One way around this is to try and demonstrate that in fact the Land of Israel never became Muslim territory because Jews maintained a continuous presence in their homeland and never surrendered or abandoned it to anyone. Thus, for 2,000 years the Jews were an occupied people in their own homeland.
Although this might seem an unlikely way of making peace with the Palestinians, as they seem very firm on the Muslim nature of the land, if peace will not come from other strategies perhaps a plan of this note could be used.
Sir, – Technically speaking, for each of the one and a half thousand Israelis who have been killed in the name of peace since the peace process began, two houses should be built.
However, since a Jew is worth a thousand Palestinians (as decided by world opinion, which tends to govern our decisions to some extent), for each Jew killed 2,000 houses should be built.
This of course means three million houses would go up.
Perhaps this could be brought to the attention of US Secretary of State John Kerry.

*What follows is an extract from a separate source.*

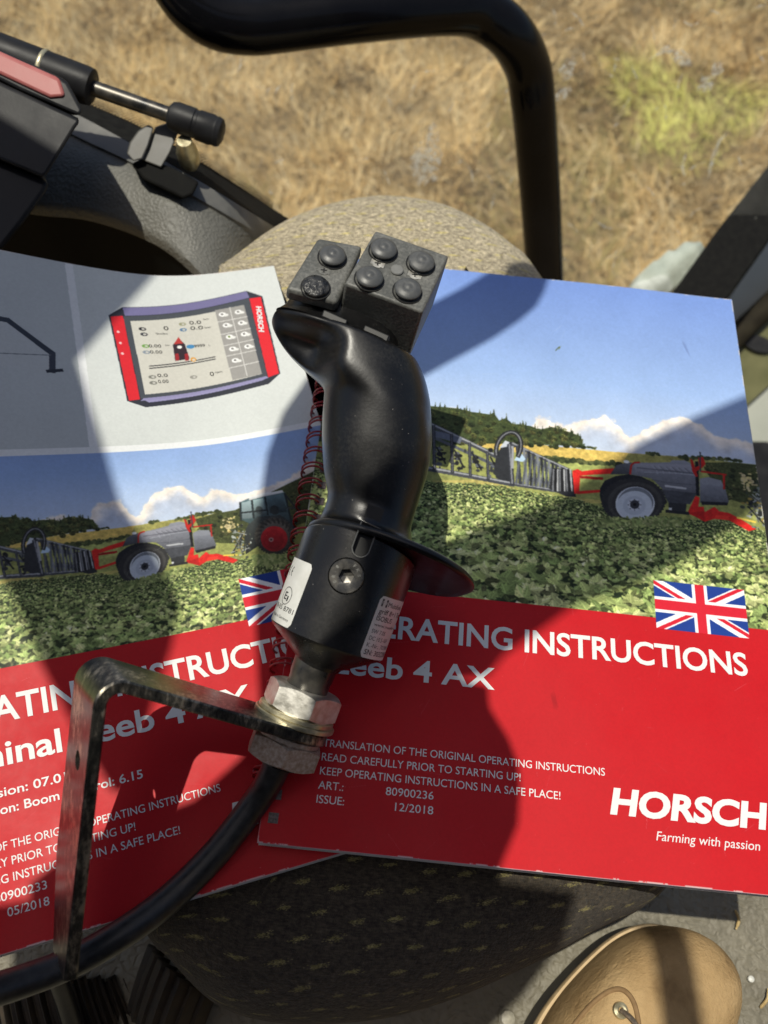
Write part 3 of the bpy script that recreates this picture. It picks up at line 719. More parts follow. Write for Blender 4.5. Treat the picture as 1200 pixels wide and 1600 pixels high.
second = manual(second_pt, 'red operating manual with a grey terminal drawing on its cover, lying partly under the other', M['cover_back'], .0065, [
    D('OPERATING INSTRUCTIONS', 20, 80.4, 10.2, u1=194, bold=.02), D('Terminal Leeb 4 AX', 20, 64.2, 9.2, u1=150, bold=.02),
    D('Software version: 07.01.03', 20, 53.0, 3.4, u1=84, bold=.012), D('Software version: Boom Control: 6.15', 20, 46.8, 3.4, u1=103.6, bold=.012),
    D('TRANSLATION OF THE ORIGINAL OPERATING INSTRUCTIONS', 20, 34.2, 3.1, u1=131.3), D('READ CAREFULLY PRIOR TO STARTING UP!', 20, 28.6, 3.1, u1=98),
    D('KEEP OPERATING INSTRUCTIONS IN A SAFE PLACE!', 20, 23.0, 3.1, u1=113.8), D('ART.:', 20, 17.2, 3.1), D('80900233', 46, 17.2, 3.1, u1=64.4),
    D('ISSUE:', 20, 11.6, 3.1), D('05/2018', 50, 11.6, 3.1, u1=64.6),
    D('HORSCH', 132.8, 19.2, 9.6, u1=194.6, bold=.04, shear=.16)],
    tuple(np.append(LO + .5 * np.array([.21 * math.cos(TH) - .297 * math.sin(TH), .21 * math.sin(TH) + .297 * math.cos(TH)]), LZ)), dark=[
    S('0', 385, 303, 2.6, 415), S('0.0', 545, 268, 2.3, 620), S('0.0', 552, 302, 2.3, 632), S('0.00', 292, 410, 1.9, 368), S('0.00', 300, 448, 1.9, 376), S('9999', 576, 412, 1.9, 643),
    S('0.0', 345, 596, 2.0, 410), S('0.00', 350, 634, 2.0, 415), S('0', 674, 590, 2.6, 700), S('0cm/km', 335, 330, 1.2, 408), S('rpm', 706, 572, 1.2, 750), S('km', 395, 402, 1., 420), S('L', 665, 402, 1., 675), S('bar', 640, 292, 1., 680), S('km', 632, 240, 1., 666)])
# logo standing sideways on the drawn terminal
lt = MB(); a0 = T(985, 155); a1 = T(1005, 318); dv = nrm(a1 - a0); nv_ = np.array([-dv[1], dv[0]])
v, f = text_mesh('HORSCH', .04, .16, 2.6); v[:, 0] *= np.hypot(*(a1 - a0)) / v[:, 0].max()
lt.add([second_pt(*(a0 + dv * x + nv_ * (y - 2.0)), .00024) for x, y in v], f)
lt.build('terminal_logo', M['white_ink'], second)

# wire binding of the front manual, two strands through every hole
mb = MB(); holes = MB()
NH = 33
for k in range(NH):
    vc = 9.2 + k * 8.55
    if vc > 290: break
    holes.prism([front_pt(4.7 + a_, vc + b_, .0002) for a_, b_ in ((-1.9, -1.9), (1.9, -1.9), (1.9, 1.9), (-1.9, 1.9))], (0, 0, .0001))
    if vc < 24: continue
    for s_ in (-1.35, 1.35):
        pts = []
        for q in np.linspace(-.25, 1.25, 26):
            a_ = math.pi * q
            pts.append(front_pt(-.4 + 5.4 * math.cos(a_), vc + s_ * (1 - .25 * math.sin(a_)) + .7 * math.cos(a_), -.003 + .0068 * math.sin(a_)))
        mb.tube(pts, .00048, 8)
    mb.tube([front_pt(-5.6, vc - 1.2, -.004), front_pt(-5.9, vc, -.0045), front_pt(-5.6, vc + 1.2, -.004)], .00048, 8)
mb.build('binding_wire', M['coil'], front)
holes.build('punched_holes', noisy('hole_shade', (.05, .035, .03), (.22, .17, .15), 900, (.5, .8)), front)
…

His tireless efforts for peace are to be admired, and as a gesture of our good faith, a reduction of 500 homes would be very appropriate.
Unparalleled sight
Sir, – Referring to Stephen Gabriel Rosenberg’s “The Exodus: Does archaeology have a say?” (Comment & Features, April 14), one would think the best way to place the date of the Exodus is to find which pharaoh and his army drowned in a sea under very strange circumstances.
This was a sight unparalleled and remains to this day the central theme of Passover.

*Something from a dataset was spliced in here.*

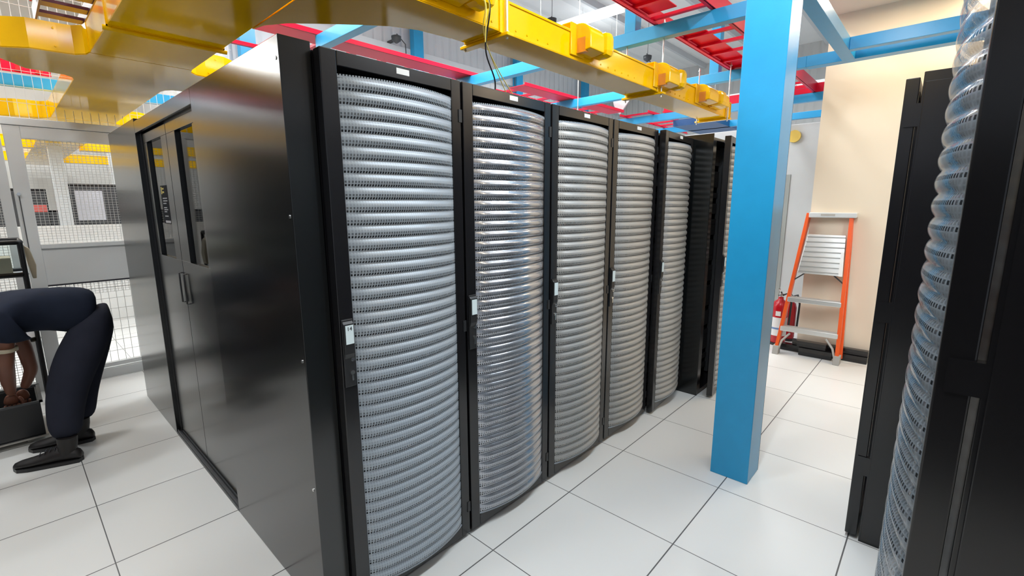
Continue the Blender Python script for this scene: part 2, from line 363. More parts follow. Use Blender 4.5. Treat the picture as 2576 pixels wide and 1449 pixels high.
def make_body(t, X, Y, H=2.075, depth=0.98):
    y0 = Y + 0.05; y1 = y0 + depth
    bd = MB(); bd.box(X + 0.004, X + 0.020, y0, y1, 0, H); bd.box(X + 0.580, X + 0.596, y0, y1, 0, H)
    bd.box(X + 0.020, X + 0.580, y0, y1, H - 0.02, H); bd.box(X + 0.020, X + 0.580, y0, y1, 0.01, 0.04); bd.box(X + 0.020, X + 0.580, y1 - 0.016, y1, 0.04, H - 0.02)
    bd.box(X + 0.020, X + 0.062, y0, y0 + 0.03, 0.04, H - 0.02); bd.box(X + 0.538, X + 0.580, y0, y0 + 0.03, 0.04, H - 0.02)
    bd.build('cabinet_body', 'rack', t)
    r = MB(); r.box(X + 0.055, X + 0.095, y0 + 0.10, y0 + 0.13, 0.05, H - 0.03); r.box(X + 0.505, X + 0.545, y0 + 0.10, y0 + 0.13, 0.05, H - 0.03); r.build('mounting_rail', 'darkgrey', t)
    e = MB()
    z = 0.10
    while z < 1.9:
        hh = random.choice((0.043, 0.087, 0.131)); e.box(X + 0.075, X + 0.525, y0 + 0.12, y0 + 0.62, z, z + hh); z += hh + random.choice((0.003, 0.047))
    e.build('mounted_equipment', 'inner', t)
def side_panel(t, X0, X1, y0, y1, H, screws=True):
    p = MB(); p.box(X0, X1, y0, y1, 0, H); s = p.build('side_panel', 'rackside', t, bevel=0.002)
    if screws:
        for z in (2.034, 1.545, 1.046, 0.553):
            q = MB(); q.tube([(X0 - 0.0025, y0 + 0.024, z), (X0, y0 + 0.024, z)], 0.006, 10); q.build('panel_screw', 'chrome', s)
    return s

r1 = thing('server_rack', (-0.6, 0.15, 0), 'black server rack at the near end of the front row, handle label marked 14', 'server rack', 'server racks in the front row')
make_body(r1, -0.6, 0.15); dproto = make_door(r1, -0.6, 0.15)
names = ['', 'black server rack, second in the front row, bright vertical glare on its mesh door',
         'black server rack third in the front row, right of the one with the bright glare',
         'black server rack fourth in the front row, left of the rack with its door ajar',
         'fifth black server rack in the front row, its door slightly ajar']
racks = [r1]
for i in range(1, 5):
    c = copy_tree(r1); c.location = (-0.6 + 0.6 * i, 0.15, 0); c['label'] = names[i]; racks.append(c)
def door_of(r): return [c for c in r.children if c.name.startswith('front_door')][0]
def set_mesh(r, key):
    for c in door_of(r).children:
        if c.name.startswith('mesh_panel'):
            c.material_slots[0].link = 'OBJECT'; c.material_slots[0].material = M[key]
set_mesh(racks[1], 'mesh_gloss'); 
for k in (2, 3, 4): set_mesh(racks[k], 'mesh_warm')
door_of(racks[4]).rotation_euler.z = math.radians(4.5)
# first rack: closing side panel and written label
side_panel(r1, -0.70, -0.598, 0.20, 1.18, 2.10)
text_mesh('handle_writing', '14', 0.020, 'ink', door_of(r1), (-0.6 + 0.035, 0.15 - 0.0180, 1.152), (PI / 2, 0, 0))
# sixth cabinet stands forward of the row
r6 = copy_tree(racks[2]); r6.location = (2.40, -0.055, 0); r6['label'] = 'black cabinet standing forward of the row, door ajar, half hidden by the blue column'
side_panel(r6, 2.399, 2.408, -0.005, 1.05, 2.104, False)
door_of(r6).rotation_euler.z = math.radians(7.0)
# rear row across the contained aisle
for i in range(3):
    c = copy_tree(racks[2]); c.location = (-0.6 + 0.6 * i, 2.44, 0); c['group'] = 'server racks in the rear row'
    c['label'] = ('rear-row rack with plain dark side panel, beyond the glazed aisle doors', 'rear-row black rack behind the near end of the front row', 'rear-row black rack directly behind the glare rack')[i]
    if i == 0: side_panel(c, -0.70, -0.598, 2.44, 3.42, 2.12, False)

# right hand side racks (only their sides and door edges show)
def right_rack(x, y, H, label, bulge, dy=0.0):
    t = thing('server_rack', (x, y, 0), label, 'server rack', 'server racks on the right')
    # front (door) faces +y, side faces -x
    b = MB(); b.box(x, x + 0.6, y - 1.05, y - 0.055, 0, H + 0.018); b.build('cabinet_body', 'rack', t, bevel=0.002)
    s = MB(); s.box(x - 0.006, x + 0.002, y - 1.03, y - 0.062, 0.015, H - 0.02); s.build('side_panel', 'rack', t, bevel=0.002)
    f = MB(); f.box(x + 0.004, x + OPX0, y - 0.045, y, 0.02, H); f.box(x + OPX1, x + 0.596, y - 0.045, y, 0.02, H)
    f.box(x + OPX0, x + OPX1, y - 0.045, y, 0.02, OPZ0); f.box(x + OPX0, x + OPX1, y - 0.045, y, OPZ1, H)
    d = f.build('front_door', 'rack', t, bevel=0.003)
    wm = wave_mesh(0); v2 = [(x + vx, y + dy - vy * bulge, vz) for vx, vy, vz in wm.v]; w2 = MB(); w2.add(v2, wm.f, True); w2.build('mesh_panel', 'mesh_clear', d)
    for z in ((1.93, 1.11, 0.38) if x > 1 else (1.31,)):
        q = 0.045 if x > 1 else 0.028
        h = MB(); h.box(x - 0.001, x + 0.02, y - 0.07, y - 0.012, z - q, z + q); h.build('hinge', 'rack', d)
    return t
right_rack(1.21, -1.185, 2.075, 'black server rack on the right, seen from its side, beige wall behind its top', 0.12, -0.002)
right_rack(-0.35, -1.386, 2.075, 'nearest black rack at the right edge, with a bulging wavy mesh door seen edge-on', 0.78)

right_rack(0.29, -1.41, 2.075, 'black rack hidden behind the nearest right-hand rack', 0.5)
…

Akhenaton was far too late and he did not drown; neither did Ramses, who is considered the most likely candidate, or even Merneptah. To find the right pharaoh we have to go back to the time when the Hyksos invaded Egypt. Too early? May I suggest a look at Ages in Chaos, Immanuel Velikovsky’s companion book to his Words in Collision. Ages in Chaos presents a logical and corresponding history of Egypt and Israel (with even an Egyptian eyewitness to the plagues).
There is much evidence today that the crossing at the Red Sea in fact took place across the Gulf of Aqaba into Saudi Arabia, where huge quantities of chariot wheels have been discovered under the waters and the topography is exactly as described in the Torah. Monuments were erected on both sides of the gulf in antiquity to celebrate the crossing. The Saudis removed the one on their side, but the one on the side of the Sinai Peninsula can still be viewed.

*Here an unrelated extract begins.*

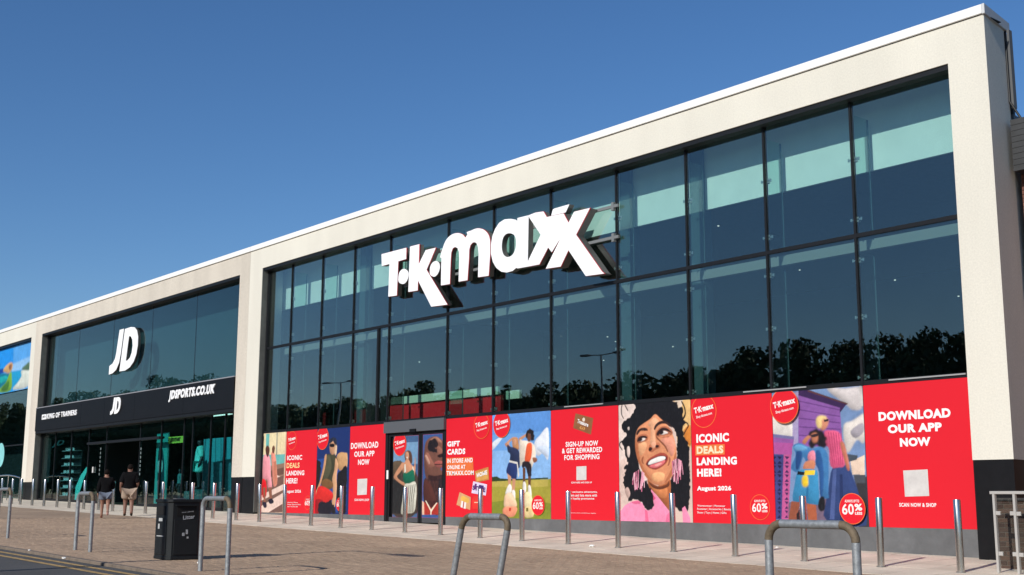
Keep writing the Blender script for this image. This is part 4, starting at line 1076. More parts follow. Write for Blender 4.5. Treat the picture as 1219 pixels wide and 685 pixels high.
mxs = [x_at(p, 560, .32) for p in (64, 83, 104, 125, 165, 190, 217, 227.5, 249, 266)]
DTZ = F(140, 527, .32)[1]
edges = [JL + .16] + mxs + [JR]
for i, (a, b) in enumerate(zip(edges[:-1], edges[1:])):
    if i == 4:
        MB().box(a + .03, b - .03, .32, .334, DTZ + .05, BB - .12).obj('glass_pane', glass_jd, jd); continue
    MB().box(a + .02, b - .02, .32, .334, g((a + b) / 2, 0) + .02, BB - .12).obj('glass_pane', glass_jd, jd)
for a in mxs:
    MB().box(a - .022, a + .022, .30, .38, g(a, 0) - .1, BB - .12).obj('mullion', frame_dark, jd)
MB().box(mxs[2], mxs[5], .22, .45, DTZ, DTZ + .10).obj('door_canopy', frame_dark, jd)
for i in (0, 1, 2, 3, 5, 6, 7, 8, 9):
    a, b = edges[i], edges[i + 1]
    MB().box(a + .02, b - .02, .29, .36, g((a + b) / 2, 0) - .05, g((a + b) / 2, 0) + .12).obj('bottom_rail', frame_dark, jd)
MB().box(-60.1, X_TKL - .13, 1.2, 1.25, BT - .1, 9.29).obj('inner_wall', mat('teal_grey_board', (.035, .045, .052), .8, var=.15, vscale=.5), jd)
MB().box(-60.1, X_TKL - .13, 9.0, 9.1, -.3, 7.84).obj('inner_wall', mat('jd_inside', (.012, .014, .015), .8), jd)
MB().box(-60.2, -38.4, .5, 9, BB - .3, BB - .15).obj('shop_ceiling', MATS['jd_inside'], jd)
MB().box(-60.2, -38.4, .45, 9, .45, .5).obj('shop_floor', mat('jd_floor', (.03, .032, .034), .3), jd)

def word_sign(label, s, p0, p1, Y, shear=.0, bold=.05, pre=None):
    a, b = F(*p0, Y), F(*p1, Y)
    t = thing('wall_sign', label, 'sign', ((a[0] + b[0]) / 2, Y, b[1]))
    fit_text('lettering', s, a[0], a[1], b[0], b[1], Y - .03, white_face, t, bold=bold, shear=shear, depth=.03, spacing=1.16)
    return t
t = word_sign('white lettering KING OF TRAINERS at the left end of the black fascia band', 'KING OF TRAINERS', (56.6, 493), (91.5, 494.2), -.05, bold=.03)
a, b = F(50, 494, -.08), F(54.6, 499.2, -.08)
MB().box(a[0], b[0], -.08, -.05, b[1], a[1]).obj('logo_plate', white_face, t)
fit_text('lettering', 'JD', a[0] + .08, a[1] - .06, b[0] - .08, b[1] + .06, -.084, frame_dark, t, bold=.04)
word_sign('white lettering JDSPORTS.CO.UK at the right end of the black fascia band', 'JDSPORTS.CO.UK', (202, 465.5), (256.2, 471.5), -.05, shear=.2, bold=.05)

JC = (120, 380, 5.708)
def jd_logo(nm, label, base, Yf, depth, k0):
    J = [(128, 74), (156, 66), (136, 230), (124, 296), (104, 344), (80, 368), (54, 378), (58, 320), (80, 302), (96, 270), (104, 236)]
    Dp = [(164, 68), (205, 54), (228, 56), (244, 76), (252, 120), (250, 180), (240, 240), (222, 290), (196, 328), (164, 350), (126, 356)]
    Dh = [(192, 116), (204, 118), (214, 140), (216, 180), (210, 226), (198, 262), (180, 282), (168, 284)]
    t = thing(nm, label, 'sign', (F(150, 420, Yf)[0], Yf, 5))
    def tr(pts, sm=None):
        W = [F(JC[0] + q[0] / JC[2], JC[1] + q[1] / JC[2], base) for q in pts]
        return W
    parts = [[tr(J[:2]) + tr(J[2:])], [tr(Dp), tr(Dh)]]
    mp = k0
    for W in parts:
        W2 = [[mp(*p) for p in w] for w in W]
        o = link_mesh('letter', curve_mesh(W2, Yf + .02, depth - .02), dark_edge, t)
        link_mesh('letter_face', curve_mesh(W2, Yf, .019), white_face, o)
    return t
jd_logo('shop_sign', 'big white slanted logo letters JD mounted on the upper dark glass', .16, .16, .13, lambda x, z: (x, z))
c1 = F(154, 418, .16); c2 = F(141, 484, -.05)
jd_logo('wall_sign', 'small white slanted logo letters JD in the middle of the black fascia band', .16, -.09, .04,
        lambda x, z: (c2[0] + (x - c1[0]) * .36, c2[1] + (z - c1[1]) * .38))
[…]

It is such a pity that steps are not taken to verify Velikovsky’s very credible chronology.
As for his evidence in World’s in Collision, he faced many who were brave enough to challenge him in debates. Not one succeeded.
Einstein died with a copy open at his desk.
Rishon Lezion
Off key
Sir, – I read with interest David Brinn’s interview with David Broza regarding the musician’s newest album (“David Broza ‘parts the Red Sea’ with Israeli- Palestinian camaraderie”) in your East meets West Passover supplement (April 14).
I was excited, as I am a longstanding fan of Broza’s music, and would say that the idea of recording a record with Jewish and Palestinian musicians is a laudable effort in the area of reconciliation. But seriously, does Broza actually think he can record songs by Jew haters and Israel delegitimizers and boycotters like Roger Waters, Cat Stevens and Elvis Costello and declare that the music rises above politics? There are countless poems and songs of peace that have been written by Jews from our distant past right up to the present day that he could have picked from.
Was it so difficult for him to find such compositions from his Palestinian musical collaborators that all he could do was turn to the compositions of people who have demonstrated their hate for us? I think I’ll be skipping this album.
Academic ‘freedom’
Sir, – What has happened to academic freedom? There is tyranny by groups as to freedom of thought, expression, argument and counter-argument. A prime example is what has happened in the United States at Brandeis University (“Brandeis reneges on plan to give honorary degree to Islam critic,” April 10).
A Muslim woman who was abused by Shari’a Law and Muslim custom has been able to speak out against all Muslim extremism. Brandeis was going to give her an honorary degree, but pressure from Muslim groups all over America made it rescind this decision. It made Brandeis look ridiculous.
Israel calls every expression of concern about the way Arabs in the Knesset vote against Israel’s national security interests and unity of opinion “incitement against the Arabs.” The Arabs, on the other hand, can say what they want about Jews and Israelis, but that is not called incitement.
If young people do not want academic freedom about thought, information or expression, they will turn into the robots that science right now is working on.
Sir, – Why does Brandeis University allow anti-Israel speakers but not anti-Islam speakers? That’s easy. When Jews don’t like a speaker they don’t go on a rampage, don’t set bombs and don’t kill people. End of argument.